Vezüv Yanardağı’nın tarihteki en ünlü patlamasından yalnızca birkaç yıl önce, Pompeii’nin kalıntıları arasında ilginç bir keşif yapıldı: hamile bir kaplumbağanın kalıntıları. Arkeologlar, MS 62 yılında Roma kentini etkileyen büyük bir depremin ardından, ama MS 79’daki yıkıcı volkanik patlama öncesinde, bir evin altında ezilmiş olan hamile kaplumbağanın kalıntılarını ortaya çıkardılar.
Bu dikkat çekici bulgu, Free University of Berlin, Napoli L’Orientale University, Oxford University ve Pompeii Arkeolojik Bölgesi’nden oluşan bir ekip tarafından gerçekleştirilen kazılar sırasında keşfedildi. Ekip, Pompeii’nin Stabian hamamları, ısıtılmış su içeren havuzlar ve kaplıca kompleksinin bulunduğu alanda çalışıyordu.
Arkeolojik katmanların tarihlendirilmesi, kaplumbağanın, depremin ardından binaların yeniden inşası sırasında yaşamını yitirdiğini ve hamile kaplumbağanın güvenli bir sığınak bulmak için terkedilmiş bir alana girdiğini göstermektedir. Ne yazık ki, bu sığınma çabası pek de başarılı olmamış gibi görünmektedir. Araştırmacılar, depremin vurduğu yapının kalıntıları arasında, MS 79’daki patlamadan hemen önce yaşamış olan alışılmadık derecede küçük bir kaplumbağanın parçalarını buldular.
Parco Archeologico Pompei Genel Müdürü Gabriel Zuchtriegel yaptığı açıklamada, “Açıkça görülüyor ki, bütün evler yeniden inşa edilmemiş; mahalleler, hatta şehrin en merkezi bölgeleri bile az ziyaret edilmiş, bu durum vahşi hayvanların yaşam alanına dönüşmesine neden olmuştur. Ayrıca, hamamların genişletilmesi, Pompeii’nin depremin ardından yeniden inşa edilme çabasının ve MS 79’da sadece bir günde yaşanan büyük yıkımın bir göstergesidir.” şeklinde konuştu.

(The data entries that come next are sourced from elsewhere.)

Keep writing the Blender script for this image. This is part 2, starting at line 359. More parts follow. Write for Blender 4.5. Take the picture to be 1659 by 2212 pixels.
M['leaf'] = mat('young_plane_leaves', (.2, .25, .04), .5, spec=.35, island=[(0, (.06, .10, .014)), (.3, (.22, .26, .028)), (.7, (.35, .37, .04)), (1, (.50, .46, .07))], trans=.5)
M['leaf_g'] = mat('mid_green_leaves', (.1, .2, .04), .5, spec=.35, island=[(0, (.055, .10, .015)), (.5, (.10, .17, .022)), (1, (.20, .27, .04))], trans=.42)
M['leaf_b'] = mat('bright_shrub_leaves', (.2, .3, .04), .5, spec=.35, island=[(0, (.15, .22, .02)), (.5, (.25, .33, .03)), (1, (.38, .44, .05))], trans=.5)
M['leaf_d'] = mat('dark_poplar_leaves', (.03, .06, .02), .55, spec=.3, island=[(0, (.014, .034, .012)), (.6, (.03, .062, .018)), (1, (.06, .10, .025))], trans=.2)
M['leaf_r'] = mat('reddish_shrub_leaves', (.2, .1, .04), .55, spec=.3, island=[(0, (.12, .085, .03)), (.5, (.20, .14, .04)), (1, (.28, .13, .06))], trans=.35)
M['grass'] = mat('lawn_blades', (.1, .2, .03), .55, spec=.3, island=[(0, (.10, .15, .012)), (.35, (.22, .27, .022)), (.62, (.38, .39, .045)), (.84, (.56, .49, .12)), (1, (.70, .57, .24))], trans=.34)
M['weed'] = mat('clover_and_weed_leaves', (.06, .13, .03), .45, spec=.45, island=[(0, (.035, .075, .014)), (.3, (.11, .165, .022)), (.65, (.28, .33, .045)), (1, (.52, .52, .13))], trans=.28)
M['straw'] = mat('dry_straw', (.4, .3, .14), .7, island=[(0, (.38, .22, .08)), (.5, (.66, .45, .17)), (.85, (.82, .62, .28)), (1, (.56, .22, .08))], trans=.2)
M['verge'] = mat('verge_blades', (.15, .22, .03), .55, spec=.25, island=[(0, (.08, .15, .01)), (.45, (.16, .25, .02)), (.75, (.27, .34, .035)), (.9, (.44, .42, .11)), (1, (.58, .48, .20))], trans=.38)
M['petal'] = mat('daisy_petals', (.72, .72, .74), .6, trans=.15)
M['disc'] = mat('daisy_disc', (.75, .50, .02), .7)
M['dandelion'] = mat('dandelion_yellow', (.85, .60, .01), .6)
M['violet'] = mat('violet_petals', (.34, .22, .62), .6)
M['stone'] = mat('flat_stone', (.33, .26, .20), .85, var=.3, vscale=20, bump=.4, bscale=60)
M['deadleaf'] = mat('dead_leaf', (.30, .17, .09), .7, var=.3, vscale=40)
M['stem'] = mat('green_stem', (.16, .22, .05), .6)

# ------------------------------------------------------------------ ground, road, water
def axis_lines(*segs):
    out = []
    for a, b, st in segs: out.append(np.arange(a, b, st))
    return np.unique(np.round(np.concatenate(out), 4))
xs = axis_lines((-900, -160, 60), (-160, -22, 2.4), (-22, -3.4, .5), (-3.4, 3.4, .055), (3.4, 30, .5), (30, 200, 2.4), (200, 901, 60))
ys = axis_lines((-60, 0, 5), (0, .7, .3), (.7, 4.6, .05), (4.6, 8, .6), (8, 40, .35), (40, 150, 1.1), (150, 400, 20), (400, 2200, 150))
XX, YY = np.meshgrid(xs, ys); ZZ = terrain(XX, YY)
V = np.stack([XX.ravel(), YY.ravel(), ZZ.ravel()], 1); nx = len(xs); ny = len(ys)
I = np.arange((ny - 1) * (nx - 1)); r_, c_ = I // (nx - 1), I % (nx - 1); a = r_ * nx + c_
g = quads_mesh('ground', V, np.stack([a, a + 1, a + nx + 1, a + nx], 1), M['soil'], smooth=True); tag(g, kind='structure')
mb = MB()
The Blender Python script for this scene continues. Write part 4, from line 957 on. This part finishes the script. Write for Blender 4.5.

Kaplumbağa türlerinin olgun dişileri genellikle 20 santimetreden daha büyük bir kabuğa sahiptir, ancak bu bireyin kabuğunun çapı yalnızca 14 santimetreydi. Dikkat çekici olan, kaplumbağanın küçük boyutuna rağmen hamile olması ve henüz yumurtlamamış tek bir yumurta taşımasıdır. Kaplumbağalar genellikle bir seferde bir ila altı arasında yumurta bırakabilmektedir. Ancak, eğer yuva koşulları elverişli değilse, yumurtalarını daha sonraki yıllar için saklayabilirler.
Kaplumbağaların, farkında olmadan daha kötü günlerin yaklaştığından haberi yoktu. Hayatta kalmayı başarsalar bile, Vezüv Yanardağı MS 79’da büyük bir patlama gerçekleştirdi ve Pompeii ile Herculaneum şehirlerini kavuran sıcak kül ve volkanik enkazdan oluşan ölümcül bir ateş fırtınasına neden oldu. Pompeii’nin son günü, tarihe geçerken, şehrin zengin geçmişini ve acı sonunu araştıran birçok bilimsel çalışmaya ilham kaynağı oldu. Bu son keşif, burada bulunan ilk kaplumbağa kalıntısı olmasa da, bu küçük kaplumbağanın hikayesi artık Pompeii’nin büyük hikayesine dahil edildi.
Zuchtriegel, “Kaplumbağa, antik Pompeii tarihini temsil eden kültür ile doğa, topluluk ve çevre arasındaki ilişkiler mozaiğine bir parça daha ekliyor.” diyerek bu keşfin önemini vurguladı.